◆ **THE PROBLEM**: Find each line with the string "scene" and copy it.

◆ **INFORMATION SUPPLIED**:
## START
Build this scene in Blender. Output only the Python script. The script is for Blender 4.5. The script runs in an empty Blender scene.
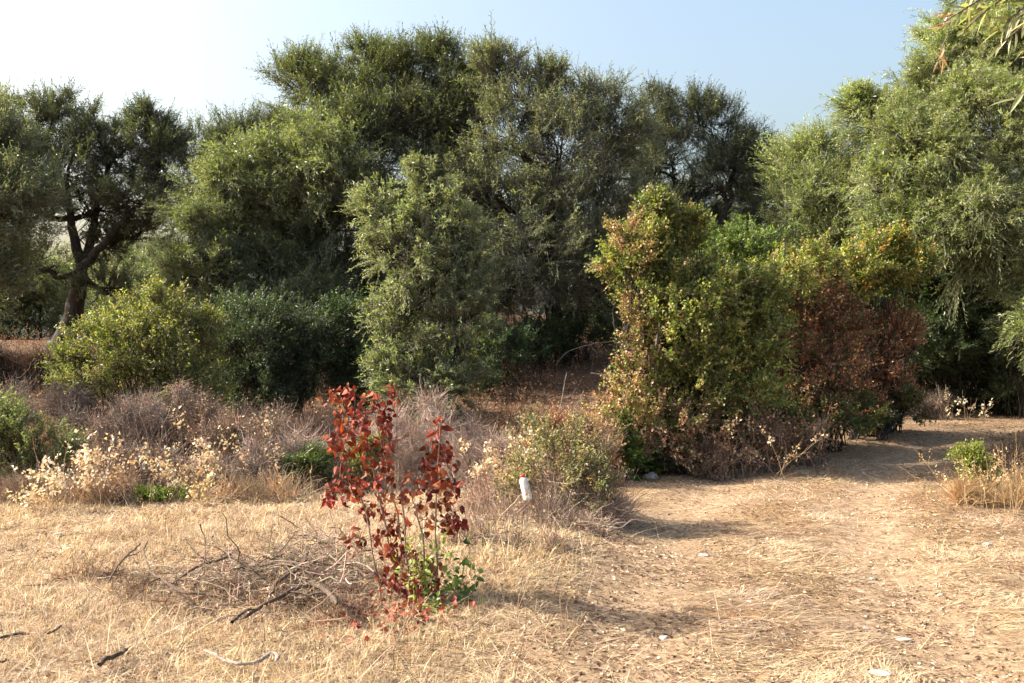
import bpy, math, random
import numpy as np
from mathutils import Vector

R = np.random.default_rng(7)
random.seed(7)
S = bpy.context.scene
COL = S.collection
FPX = 1045.0            # focal length in pixels of the photograph
EYE = 1.6
QUALITY = 1.0
SKY_STRENGTH = .13
EXPOSURE = 1.42

# ------------------------------------------------------------------ numpy helpers
def at(px, py, Y):
    return np.array([(px - 512.0) / FPX * Y, Y, EYE - (py - 341.5) / FPX * Y])

def nrm(v):
    return v / np.maximum(np.linalg.norm(v, axis=-1, keepdims=True), 1e-9)

def sm(a, b, x):
    t = np.clip((x - a) / (b - a), 0, 1)
    return t * t * (3 - 2 * t)

def _h(ix, iy, iz, seed):
    n = (ix.astype(np.int64) * 374761393 + iy.astype(np.int64) * 668265263 + iz.astype(np.int64) * 2147483647 + seed * 1274126177) & 0xFFFFFFFF
    n = ((n ^ (n >> 13)) * 1274126177) & 0xFFFFFFFF
    n = (n ^ (n >> 16)) & 0xFFFFFFFF
    return n / 4294967295.0

def vnoise(p, seed=0):
    """value noise 0..1 of points (N,3)"""
    f = np.floor(p); w = p - f; w = w * w * (3 - 2 * w)
    i = f.astype(np.int64)
    out = 0
    for dx in (0, 1):
        for dy in (0, 1):
            for dz in (0, 1):
                k = (w[..., 0] if dx else 1 - w[..., 0]) * (w[..., 1] if dy else 1 - w[..., 1]) * (w[..., 2] if dz else 1 - w[..., 2])
                out = out + k * _h(i[..., 0] + dx, i[..., 1] + dy, i[..., 2] + dz, seed)
    return out

def fbm(p, seed=0, octv=3):
    o, a, t = 0, 1.0, 0
    for k in range(octv):
        o = o + a * vnoise(p * 2 ** k, seed + k); t += a; a *= .5
    return o / t

def p2(x, y, f=1.0):
    x = np.asarray(x, float); y = np.asarray(y, float)
    return np.stack([x * f, y * f, np.zeros_like(x)], -1)

# ------------------------------------------------------------------ terrain
CENTRE = np.array([(1.2, 1), (1.3, 4), (1.5, 6), (2.05, 8.4), (2.85, 11), (4.0, 13.6), (5.9, 16.6), (9, 19), (13, 20.7), (20, 22.5), (34, 25)], float)

def polyline_dist(x, y, pts):
    """signed distance to a polyline (left negative)"""
    best = np.full(np.shape(x), 1e9); sign = np.zeros(np.shape(x))
    for a, b in zip(pts[:-1], pts[1:]):
        d = b - a; L2 = (d ** 2).sum()
        t = np.clip(((x - a[0]) * d[0] + (y - a[1]) * d[1]) / L2, 0, 1)
        qx, qy = a[0] + t * d[0], a[1] + t * d[1]
        dd = np.hypot(x - qx, y - qy)
        s = np.sign((x - a[0]) * d[1] - (y - a[1]) * d[0])
        m = dd < best
        best = np.where(m, dd, best); sign = np.where(m, s, sign)
    return best * np.where(sign == 0, 1, sign)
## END
◆ **EXERCISE RESPONSE**:
Build this scene in Blender. Output only the Python script. The script is for Blender 4.5. The script runs in an empty Blender scene.
S = bpy.context.scene